Start of DATA
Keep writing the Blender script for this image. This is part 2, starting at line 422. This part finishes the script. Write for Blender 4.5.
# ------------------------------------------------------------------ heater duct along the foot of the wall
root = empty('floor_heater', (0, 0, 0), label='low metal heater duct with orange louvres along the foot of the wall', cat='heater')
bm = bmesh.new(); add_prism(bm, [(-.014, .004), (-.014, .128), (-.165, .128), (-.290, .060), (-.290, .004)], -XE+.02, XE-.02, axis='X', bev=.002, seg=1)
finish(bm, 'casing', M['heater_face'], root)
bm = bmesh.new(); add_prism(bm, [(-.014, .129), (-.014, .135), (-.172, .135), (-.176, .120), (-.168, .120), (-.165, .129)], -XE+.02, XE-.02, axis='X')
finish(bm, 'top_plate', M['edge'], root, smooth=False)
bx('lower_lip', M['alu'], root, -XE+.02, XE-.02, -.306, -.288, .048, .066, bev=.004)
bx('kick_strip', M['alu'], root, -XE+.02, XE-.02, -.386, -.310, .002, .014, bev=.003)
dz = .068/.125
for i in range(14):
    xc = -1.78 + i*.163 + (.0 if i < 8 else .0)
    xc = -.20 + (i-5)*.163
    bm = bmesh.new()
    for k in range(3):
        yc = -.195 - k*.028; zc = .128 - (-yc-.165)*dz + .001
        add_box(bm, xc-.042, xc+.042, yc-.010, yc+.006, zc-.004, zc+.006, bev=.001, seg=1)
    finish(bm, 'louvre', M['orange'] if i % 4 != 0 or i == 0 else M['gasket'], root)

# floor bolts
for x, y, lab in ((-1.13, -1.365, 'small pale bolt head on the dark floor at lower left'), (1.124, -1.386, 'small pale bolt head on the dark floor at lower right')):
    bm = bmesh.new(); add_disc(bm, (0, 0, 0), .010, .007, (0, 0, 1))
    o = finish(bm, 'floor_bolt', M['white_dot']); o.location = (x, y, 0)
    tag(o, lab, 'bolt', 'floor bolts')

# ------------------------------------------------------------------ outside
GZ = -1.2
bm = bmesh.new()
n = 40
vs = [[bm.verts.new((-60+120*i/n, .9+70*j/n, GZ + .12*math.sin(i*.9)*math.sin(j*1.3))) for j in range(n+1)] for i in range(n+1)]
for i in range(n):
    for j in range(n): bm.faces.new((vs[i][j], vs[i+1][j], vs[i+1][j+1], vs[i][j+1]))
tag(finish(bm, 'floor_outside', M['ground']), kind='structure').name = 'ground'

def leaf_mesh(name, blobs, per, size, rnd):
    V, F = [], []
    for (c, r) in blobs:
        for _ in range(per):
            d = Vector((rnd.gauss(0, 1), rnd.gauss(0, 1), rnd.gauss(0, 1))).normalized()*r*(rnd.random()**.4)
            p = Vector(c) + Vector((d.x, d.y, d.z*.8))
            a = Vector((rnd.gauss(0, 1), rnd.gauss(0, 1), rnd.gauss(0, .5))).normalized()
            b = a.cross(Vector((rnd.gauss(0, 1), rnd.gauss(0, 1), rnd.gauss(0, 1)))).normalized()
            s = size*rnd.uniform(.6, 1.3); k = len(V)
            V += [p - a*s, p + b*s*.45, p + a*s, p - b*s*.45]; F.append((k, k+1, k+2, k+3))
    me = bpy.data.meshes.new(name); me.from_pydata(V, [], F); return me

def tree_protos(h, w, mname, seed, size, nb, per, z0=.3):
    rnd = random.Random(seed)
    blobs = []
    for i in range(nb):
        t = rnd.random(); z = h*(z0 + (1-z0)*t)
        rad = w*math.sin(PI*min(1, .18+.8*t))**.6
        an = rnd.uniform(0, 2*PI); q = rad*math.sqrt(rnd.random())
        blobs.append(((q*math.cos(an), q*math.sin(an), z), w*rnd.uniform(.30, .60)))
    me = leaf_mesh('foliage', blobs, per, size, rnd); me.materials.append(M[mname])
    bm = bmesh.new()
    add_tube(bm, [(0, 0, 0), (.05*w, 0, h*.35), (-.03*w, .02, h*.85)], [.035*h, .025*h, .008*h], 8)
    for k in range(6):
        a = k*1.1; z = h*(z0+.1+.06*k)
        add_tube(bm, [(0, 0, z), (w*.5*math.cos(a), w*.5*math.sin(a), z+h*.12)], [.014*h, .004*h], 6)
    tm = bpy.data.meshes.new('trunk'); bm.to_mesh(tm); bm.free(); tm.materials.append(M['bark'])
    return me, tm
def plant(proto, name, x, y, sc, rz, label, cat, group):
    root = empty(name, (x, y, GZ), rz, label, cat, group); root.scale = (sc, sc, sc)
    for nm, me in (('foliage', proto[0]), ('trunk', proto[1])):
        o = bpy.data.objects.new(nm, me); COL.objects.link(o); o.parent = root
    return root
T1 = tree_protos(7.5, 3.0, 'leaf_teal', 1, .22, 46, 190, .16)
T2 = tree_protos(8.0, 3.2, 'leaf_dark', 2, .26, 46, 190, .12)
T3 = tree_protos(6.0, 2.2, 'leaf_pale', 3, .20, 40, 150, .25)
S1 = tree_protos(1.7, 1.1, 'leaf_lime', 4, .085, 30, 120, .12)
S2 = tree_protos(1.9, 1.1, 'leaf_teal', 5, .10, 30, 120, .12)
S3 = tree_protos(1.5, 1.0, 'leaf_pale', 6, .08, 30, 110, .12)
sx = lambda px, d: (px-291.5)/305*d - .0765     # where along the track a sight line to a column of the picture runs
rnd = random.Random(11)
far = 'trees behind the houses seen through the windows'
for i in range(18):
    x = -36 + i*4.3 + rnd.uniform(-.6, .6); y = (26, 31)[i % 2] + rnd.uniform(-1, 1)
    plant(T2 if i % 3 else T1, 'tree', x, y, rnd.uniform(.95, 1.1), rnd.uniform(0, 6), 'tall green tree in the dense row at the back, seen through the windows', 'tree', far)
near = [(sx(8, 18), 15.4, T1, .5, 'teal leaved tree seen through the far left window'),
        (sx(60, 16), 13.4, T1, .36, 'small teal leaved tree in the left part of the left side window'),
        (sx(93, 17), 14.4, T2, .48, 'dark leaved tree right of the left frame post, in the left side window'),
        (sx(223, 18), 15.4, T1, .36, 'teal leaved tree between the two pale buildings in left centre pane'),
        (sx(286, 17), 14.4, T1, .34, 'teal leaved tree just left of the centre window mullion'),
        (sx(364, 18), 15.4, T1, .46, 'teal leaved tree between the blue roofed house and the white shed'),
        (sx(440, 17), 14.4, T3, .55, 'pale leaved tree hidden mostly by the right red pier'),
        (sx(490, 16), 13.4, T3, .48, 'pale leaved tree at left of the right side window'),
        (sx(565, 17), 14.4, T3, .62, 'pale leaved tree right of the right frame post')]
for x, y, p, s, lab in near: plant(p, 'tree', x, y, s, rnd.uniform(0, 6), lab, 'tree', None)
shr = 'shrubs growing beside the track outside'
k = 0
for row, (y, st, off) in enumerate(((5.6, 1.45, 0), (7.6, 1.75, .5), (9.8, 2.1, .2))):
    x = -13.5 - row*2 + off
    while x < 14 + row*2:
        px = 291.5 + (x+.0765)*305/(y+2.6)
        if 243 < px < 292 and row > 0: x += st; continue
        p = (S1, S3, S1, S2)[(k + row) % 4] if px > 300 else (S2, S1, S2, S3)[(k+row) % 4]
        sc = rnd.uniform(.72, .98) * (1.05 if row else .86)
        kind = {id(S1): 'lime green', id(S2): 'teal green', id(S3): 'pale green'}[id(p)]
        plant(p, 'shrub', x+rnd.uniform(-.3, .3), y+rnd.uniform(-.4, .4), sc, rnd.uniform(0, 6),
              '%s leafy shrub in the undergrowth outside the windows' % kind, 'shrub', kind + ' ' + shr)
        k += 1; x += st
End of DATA
## TASK TO COMPLETE
Starting with the first line of the data above, copy each line exactly until you reach the line with "finish(bm, 'louvre', M['orange']"; include that line as well.

## FINAL RESULT
Keep writing the Blender script for this image. This is part 2, starting at line 422. This part finishes the script. Write for Blender 4.5.
# ------------------------------------------------------------------ heater duct along the foot of the wall
root = empty('floor_heater', (0, 0, 0), label='low metal heater duct with orange louvres along the foot of the wall', cat='heater')
bm = bmesh.new(); add_prism(bm, [(-.014, .004), (-.014, .128), (-.165, .128), (-.290, .060), (-.290, .004)], -XE+.02, XE-.02, axis='X', bev=.002, seg=1)
finish(bm, 'casing', M['heater_face'], root)
bm = bmesh.new(); add_prism(bm, [(-.014, .129), (-.014, .135), (-.172, .135), (-.176, .120), (-.168, .120), (-.165, .129)], -XE+.02, XE-.02, axis='X')
finish(bm, 'top_plate', M['edge'], root, smooth=False)
bx('lower_lip', M['alu'], root, -XE+.02, XE-.02, -.306, -.288, .048, .066, bev=.004)
bx('kick_strip', M['alu'], root, -XE+.02, XE-.02, -.386, -.310, .002, .014, bev=.003)
dz = .068/.125
for i in range(14):
    xc = -1.78 + i*.163 + (.0 if i < 8 else .0)
    xc = -.20 + (i-5)*.163
    bm = bmesh.new()
    for k in range(3):
        yc = -.195 - k*.028; zc = .128 - (-yc-.165)*dz + .001
        add_box(bm, xc-.042, xc+.042, yc-.010, yc+.006, zc-.004, zc+.006, bev=.001, seg=1)
    finish(bm, 'louvre', M['orange'] if i % 4 != 0 or i == 0 else M['gasket'], root)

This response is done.